A Comissão propôs hoje [terça-feira] uma reforma ambiciosa do espaço digital, um conjunto abrangente de novas regras para todos os serviços digitais, incluindo redes sociais, os mercados em linha e outras plataformas em linha que operam na UE.

Comissão Europeia

Quer no que toca ao Digital Services Act como no que diz respeito ao Digital Markets Act, as regras propostas por Bruxelas ainda não são finais e podem ser alvo de alterações. “O Parlamento Europeu e os Estados-Membros debaterão as propostas da Comissão no âmbito do processo legislativo ordinário. Se for adotado, o texto final será diretamente aplicável em toda a União Europeia”, informou a Comissão.

UE quer liderar regulamentação na era digital

Com a apresentação destes pacotes legislativos, a Comissão Europeia pretende afirmar-se como líder mundial na regulamentação das grandes empresas de tecnologia na nova era digital. Além disso, como aconteceu com o Regulamento Geral para a Proteção de Dados (RGPD), que entrou em vigor em 2018, a Comissão pretende que estas novas leis sirvam de referência para a adoção de atos legislativos equivalentes noutros países, quiçá até nos EUA, onde Google e Facebook foram recentemente acusados de violarem as regras da concorrência.

No imediato, a Comissão Europeia tem já um aliado. Ao mesmo tempo que apresentava as novas regras para as grandes plataformas na UE, também o Reino Unido anunciou esta terça-feira leis semelhantes para travar o domínio destes grandes grupos tecnológicos. A legislação britânica prevê igualmente multas de até 10% do volume de negócios global destas empresas em casos de incumprimento.

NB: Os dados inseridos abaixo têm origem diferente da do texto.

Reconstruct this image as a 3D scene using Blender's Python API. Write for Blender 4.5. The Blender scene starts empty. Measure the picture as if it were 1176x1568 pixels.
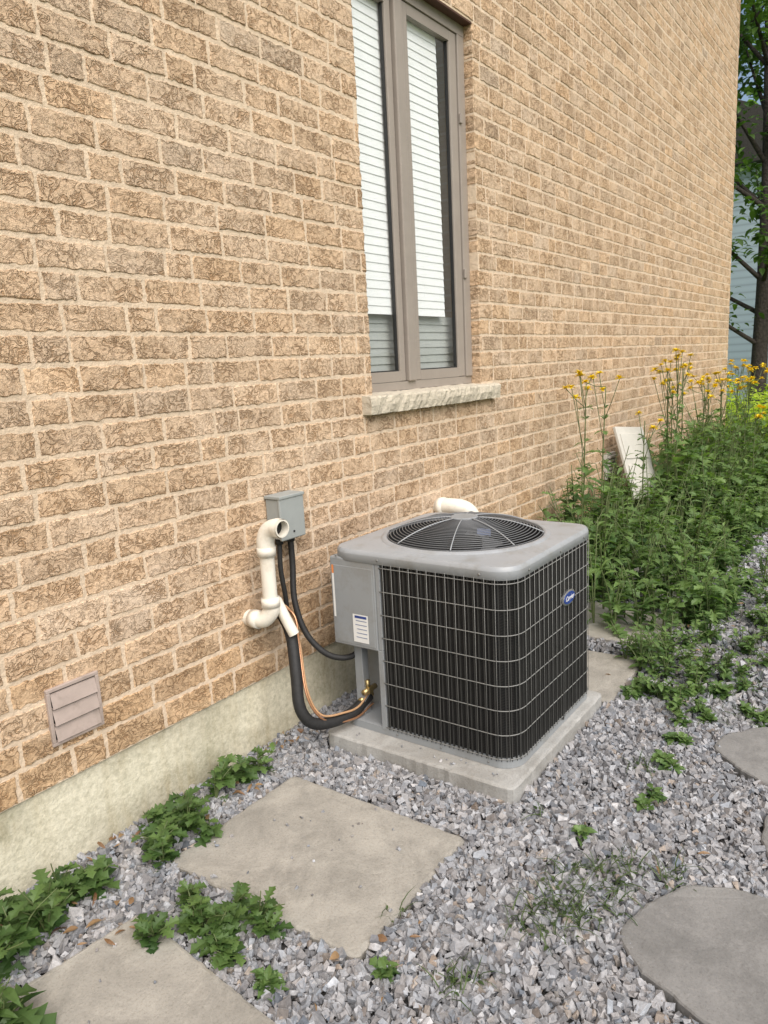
import bpy, math, random, bmesh
import numpy as np
from mathutils import Vector, Matrix
random.seed(7); rng=np.random.default_rng(7)
sc=bpy.context.scene
COL=bpy.context.collection

# ------------------------------------------------------------ materials
def newmat(name):
    m=bpy.data.materials.new(name); m.use_nodes=True
    nt=m.node_tree; b=nt.nodes['Principled BSDF']
    return m,nt,b
def N(nt,t): return nt.nodes.new(t)
def L(nt,a,b): nt.links.new(a,b)
def coords(nt,scale=(1,1,1)):
    tc=N(nt,'ShaderNodeTexCoord'); mp=N(nt,'ShaderNodeMapping'); mp.inputs['Scale'].default_value=scale
    L(nt,tc.outputs['Object'],mp.inputs['Vector']); return mp.outputs['Vector']
def noise(nt,vec,scale,detail=4,rough=.55,dist=0):
    n=N(nt,'ShaderNodeTexNoise'); n.inputs['Scale'].default_value=scale; n.inputs['Detail'].default_value=detail
    n.inputs['Roughness'].default_value=rough; n.inputs['Distortion'].default_value=dist
    L(nt,vec,n.inputs['Vector']); return n.outputs['Fac']
def ramp(nt,fac,stops):
    r=N(nt,'ShaderNodeValToRGB'); e=r.color_ramp.elements
    while len(e)>1: e.remove(e[-1])
    e[0].position=stops[0][0]; e[0].color=(*stops[0][1],1)
    for p,c in stops[1:]:
        x=e.new(p); x.color=(*c,1)
    L(nt,fac,r.inputs['Fac']); return r.outputs['Color']
def mix(nt,fac,a,b,blend='MIX'):
    m=N(nt,'ShaderNodeMix'); m.data_type='RGBA'; m.blend_type=blend
    for s,v in ((m.inputs[0],fac),(m.inputs[6],a),(m.inputs[7],b)):
        if isinstance(v,(int,float)): s.default_value=v
        elif isinstance(v,tuple): s.default_value=(*v,1)
        else: L(nt,v,s)
    return m.outputs[2]
def math_(nt,op,a,b=None):
    m=N(nt,'ShaderNodeMath'); m.operation=op
    for s,v in zip(m.inputs,(a,b)):
        if v is None: continue
        if isinstance(v,(int,float)): s.default_value=v
        else: L(nt,v,s)
    return m.outputs[0]
def bump(nt,b,h,strength=.5,dist=.01):
    n=N(nt,'ShaderNodeBump'); n.inputs['Strength'].default_value=strength; n.inputs['Distance'].default_value=dist
    L(nt,h,n.inputs['Height']); L(nt,n.outputs['Normal'],b.inputs['Normal'])
def simple(name,col,rough=.6,metal=0,var=.15,scale=12,bstr=0.1,bscale=120,bdist=.002,dirt=None):
    m,nt,b=newmat(name); v=coords(nt)
    n=noise(nt,v,scale,5,.6)
    c0=tuple(x*(1-var) for x in col); c1=tuple(min(1,x*(1+var)) for x in col)
    c=ramp(nt,n,[(.3,c0),(.7,c1)])
    if dirt:
        d=noise(nt,v,dirt[1],6,.7); f=ramp(nt,d,[(.5,(0,0,0)),(.72,(1,1,1))])
        c=mix(nt,f,c,dirt[0])
    L(nt,c,b.inputs['Base Color']); b.inputs['Roughness'].default_value=rough; b.inputs['Metallic'].default_value=metal
    if bstr: bump(nt,b,noise(nt,v,bscale,4),bstr,bdist)
    return m
def attrcol(nt,name='Col'):
    a=N(nt,'ShaderNodeAttribute'); a.attribute_name=name; return a
def brick_mat():
    m,nt,b=newmat('rough_brick'); v=coords(nt,(1,1,1.15))
    a=attrcol(nt)
    n1=noise(nt,v,25,3.5,.64,1.0)
    d=math_(nt,'ABSOLUTE',math_(nt,'SUBTRACT',n1,.5))
    crev=ramp(nt,d,[(0.0,(.04,.04,.04)),(.018,(.40,.40,.40)),(.055,(1,1,1))])
    mask=ramp(nt,noise(nt,v,8,3),[(.45,(0,0,0)),(.60,(1,1,1))])
    pit=ramp(nt,noise(nt,v,60,5,.7,.3),[(.35,(0,0,0)),(.48,(1,1,1))])
    h=math_(nt,'MINIMUM',math_(nt,'ADD',crev,math_(nt,'MULTIPLY',mask,.58)),1.0)
    hm=math_(nt,'MULTIPLY',h,math_(nt,'ADD',math_(nt,'MULTIPLY',pit,.4),.6))
    blot=noise(nt,v,4,5,.65)
    base=ramp(nt,blot,[(.3,(.545,.385,.245)),(.5,(.625,.455,.305)),(.72,(.68,.52,.37))])
    base=mix(nt,1.0,base,a.outputs['Color'],'MULTIPLY')
    dark=mix(nt,1.0,base,(.60,.505,.40),'MULTIPLY')
    c=mix(nt,hm,dark,base)
    gr=ramp(nt,noise(nt,v,190,3,.6),[(.35,(.84,.82,.80)),(.65,(1.08,1.08,1.08))])
    c=mix(nt,1.0,c,gr,'MULTIPLY')
    tc=N(nt,'ShaderNodeTexCoord'); sp=N(nt,'ShaderNodeSeparateXYZ'); L(nt,tc.outputs['Object'],sp.inputs[0])
    zf=math_(nt,'ADD',sp.outputs[2],math_(nt,'MULTIPLY',noise(nt,v,3,4),.6))
    st=ramp(nt,zf,[(.60,(1,1,1)),(1.0,(0,0,0))])
    c=mix(nt,math_(nt,'MULTIPLY',st,.6),c,mix(nt,1.0,c,(.80,.71,.53),'MULTIPLY'))
    L(nt,c,b.inputs['Base Color']); b.inputs['Roughness'].default_value=.92
    fine=noise(nt,v,230,3,.6); coarse=noise(nt,v,32,5,.65)
    hh=math_(nt,'ADD',math_(nt,'ADD',hm,math_(nt,'MULTIPLY',fine,.45)),math_(nt,'MULTIPLY',coarse,1.5))
    bump(nt,b,hh,1.0,.0042)
    return m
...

Agrupadas, as novas regras apresentadas na UE e no Reino Unido representam um alargamento da regulamentação digital sem qualquer tipo de precedente. Estes pacotes legislativos têm capacidade para mudarem a forma como os utilizadores se relacionam com as grandes empresas no mundo digital, em que a recolha de dados e a respetiva exploração sem limites é muitas vezes vista como inevitável e os serviços prestados por estes grupos como as únicas alternativas disponíveis no mercado.